** Dataset content **
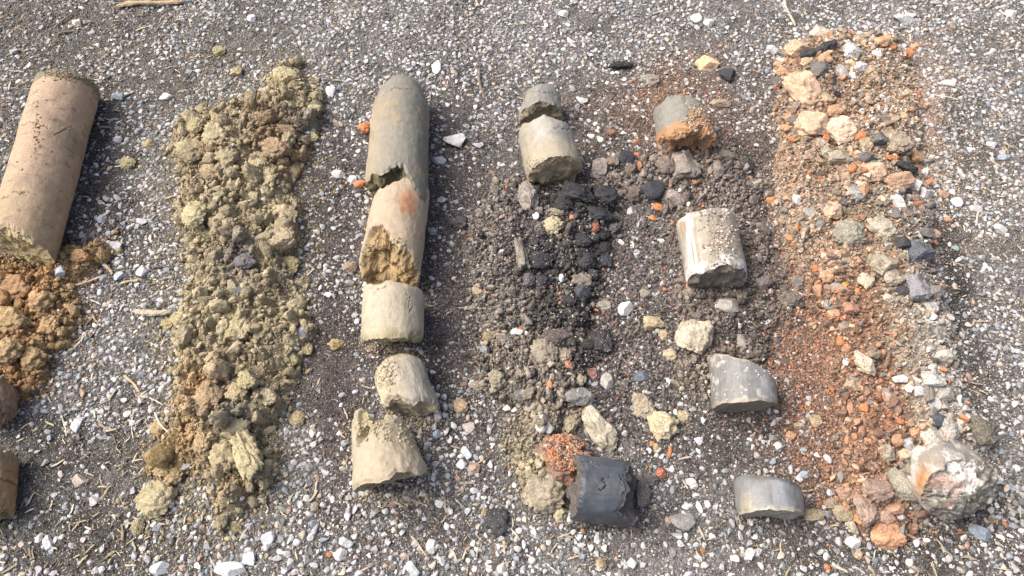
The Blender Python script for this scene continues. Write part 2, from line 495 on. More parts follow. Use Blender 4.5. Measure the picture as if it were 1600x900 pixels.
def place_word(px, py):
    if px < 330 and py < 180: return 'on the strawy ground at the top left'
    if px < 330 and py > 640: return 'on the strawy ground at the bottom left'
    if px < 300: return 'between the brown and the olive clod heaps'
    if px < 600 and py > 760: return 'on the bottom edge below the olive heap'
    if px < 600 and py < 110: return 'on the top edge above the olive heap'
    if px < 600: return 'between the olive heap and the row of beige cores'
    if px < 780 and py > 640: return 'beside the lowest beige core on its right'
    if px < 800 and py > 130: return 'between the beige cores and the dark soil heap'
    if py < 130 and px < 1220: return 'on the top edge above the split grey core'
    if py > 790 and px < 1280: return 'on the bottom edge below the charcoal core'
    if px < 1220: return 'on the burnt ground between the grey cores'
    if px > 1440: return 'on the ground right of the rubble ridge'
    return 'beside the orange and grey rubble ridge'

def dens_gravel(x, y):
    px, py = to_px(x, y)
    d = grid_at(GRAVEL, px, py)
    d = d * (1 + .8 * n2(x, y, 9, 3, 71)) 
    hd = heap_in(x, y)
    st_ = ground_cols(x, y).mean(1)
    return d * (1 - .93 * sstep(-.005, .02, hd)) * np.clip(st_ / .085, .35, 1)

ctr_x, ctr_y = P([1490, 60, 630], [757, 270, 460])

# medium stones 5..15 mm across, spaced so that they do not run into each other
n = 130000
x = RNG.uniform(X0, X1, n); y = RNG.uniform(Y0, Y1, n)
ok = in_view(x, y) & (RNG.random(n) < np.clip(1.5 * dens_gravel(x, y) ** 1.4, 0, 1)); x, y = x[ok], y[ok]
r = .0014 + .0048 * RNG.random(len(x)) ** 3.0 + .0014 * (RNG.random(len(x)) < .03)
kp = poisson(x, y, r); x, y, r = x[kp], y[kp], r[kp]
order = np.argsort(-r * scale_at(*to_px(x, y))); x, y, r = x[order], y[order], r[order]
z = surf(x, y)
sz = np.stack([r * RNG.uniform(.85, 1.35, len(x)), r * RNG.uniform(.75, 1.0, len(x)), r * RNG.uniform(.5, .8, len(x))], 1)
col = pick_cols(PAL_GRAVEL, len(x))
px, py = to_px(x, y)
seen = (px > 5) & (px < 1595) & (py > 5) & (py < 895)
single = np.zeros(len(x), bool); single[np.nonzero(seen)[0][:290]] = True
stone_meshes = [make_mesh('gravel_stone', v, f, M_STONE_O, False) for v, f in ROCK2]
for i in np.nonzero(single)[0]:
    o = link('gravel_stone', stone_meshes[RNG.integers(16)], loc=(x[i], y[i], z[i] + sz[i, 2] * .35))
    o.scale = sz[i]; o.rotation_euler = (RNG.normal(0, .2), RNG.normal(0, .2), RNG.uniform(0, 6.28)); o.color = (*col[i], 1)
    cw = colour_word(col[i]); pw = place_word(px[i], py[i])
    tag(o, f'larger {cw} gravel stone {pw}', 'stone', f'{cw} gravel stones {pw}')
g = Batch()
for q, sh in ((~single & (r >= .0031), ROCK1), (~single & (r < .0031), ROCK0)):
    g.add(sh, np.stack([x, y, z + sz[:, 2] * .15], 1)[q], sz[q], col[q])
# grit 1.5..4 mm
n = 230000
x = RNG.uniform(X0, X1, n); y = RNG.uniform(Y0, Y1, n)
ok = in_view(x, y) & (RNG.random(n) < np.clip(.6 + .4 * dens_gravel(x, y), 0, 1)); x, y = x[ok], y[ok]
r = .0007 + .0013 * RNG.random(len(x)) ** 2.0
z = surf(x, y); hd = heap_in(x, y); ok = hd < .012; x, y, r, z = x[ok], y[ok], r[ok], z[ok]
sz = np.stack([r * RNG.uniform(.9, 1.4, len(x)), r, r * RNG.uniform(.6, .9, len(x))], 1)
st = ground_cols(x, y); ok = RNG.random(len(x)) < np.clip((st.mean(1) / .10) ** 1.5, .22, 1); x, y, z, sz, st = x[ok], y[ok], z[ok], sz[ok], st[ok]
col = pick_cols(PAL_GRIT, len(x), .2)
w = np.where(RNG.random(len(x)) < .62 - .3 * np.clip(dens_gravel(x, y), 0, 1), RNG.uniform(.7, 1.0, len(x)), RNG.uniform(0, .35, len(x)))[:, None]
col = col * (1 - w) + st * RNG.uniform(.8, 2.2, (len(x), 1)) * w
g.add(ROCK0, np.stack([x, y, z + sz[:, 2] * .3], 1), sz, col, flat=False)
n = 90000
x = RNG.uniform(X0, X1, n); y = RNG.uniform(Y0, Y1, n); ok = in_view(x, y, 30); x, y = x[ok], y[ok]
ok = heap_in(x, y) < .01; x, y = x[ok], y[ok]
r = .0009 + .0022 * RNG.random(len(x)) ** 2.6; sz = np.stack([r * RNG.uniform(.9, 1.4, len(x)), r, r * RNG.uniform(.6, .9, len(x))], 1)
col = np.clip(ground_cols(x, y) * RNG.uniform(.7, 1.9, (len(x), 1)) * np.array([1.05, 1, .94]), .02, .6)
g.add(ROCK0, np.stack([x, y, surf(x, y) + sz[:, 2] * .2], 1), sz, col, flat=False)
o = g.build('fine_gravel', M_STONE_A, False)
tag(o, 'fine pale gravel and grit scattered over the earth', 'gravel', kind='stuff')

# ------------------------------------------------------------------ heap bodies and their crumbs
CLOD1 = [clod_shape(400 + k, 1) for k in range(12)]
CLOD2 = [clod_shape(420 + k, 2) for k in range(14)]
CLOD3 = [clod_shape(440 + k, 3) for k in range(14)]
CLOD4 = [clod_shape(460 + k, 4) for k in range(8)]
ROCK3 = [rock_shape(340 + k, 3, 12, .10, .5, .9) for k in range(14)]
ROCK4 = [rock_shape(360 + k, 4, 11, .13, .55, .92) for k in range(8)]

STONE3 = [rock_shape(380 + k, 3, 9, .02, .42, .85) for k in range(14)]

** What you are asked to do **
Repeat only the lines from the beginning of the material through the line containing "return 'beside the orange", both ends kept, leaving pictures out.

** Task output **
The Blender Python script for this scene continues. Write part 2, from line 495 on. More parts follow. Use Blender 4.5. Measure the picture as if it were 1600x900 pixels.
def place_word(px, py):
    if px < 330 and py < 180: return 'on the strawy ground at the top left'
    if px < 330 and py > 640: return 'on the strawy ground at the bottom left'
    if px < 300: return 'between the brown and the olive clod heaps'
    if px < 600 and py > 760: return 'on the bottom edge below the olive heap'
    if px < 600 and py < 110: return 'on the top edge above the olive heap'
    if px < 600: return 'between the olive heap and the row of beige cores'
    if px < 780 and py > 640: return 'beside the lowest beige core on its right'
    if px < 800 and py > 130: return 'between the beige cores and the dark soil heap'
    if py < 130 and px < 1220: return 'on the top edge above the split grey core'
    if py > 790 and px < 1280: return 'on the bottom edge below the charcoal core'
    if px < 1220: return 'on the burnt ground between the grey cores'
    if px > 1440: return 'on the ground right of the rubble ridge'
    return 'beside the orange and grey rubble ridge'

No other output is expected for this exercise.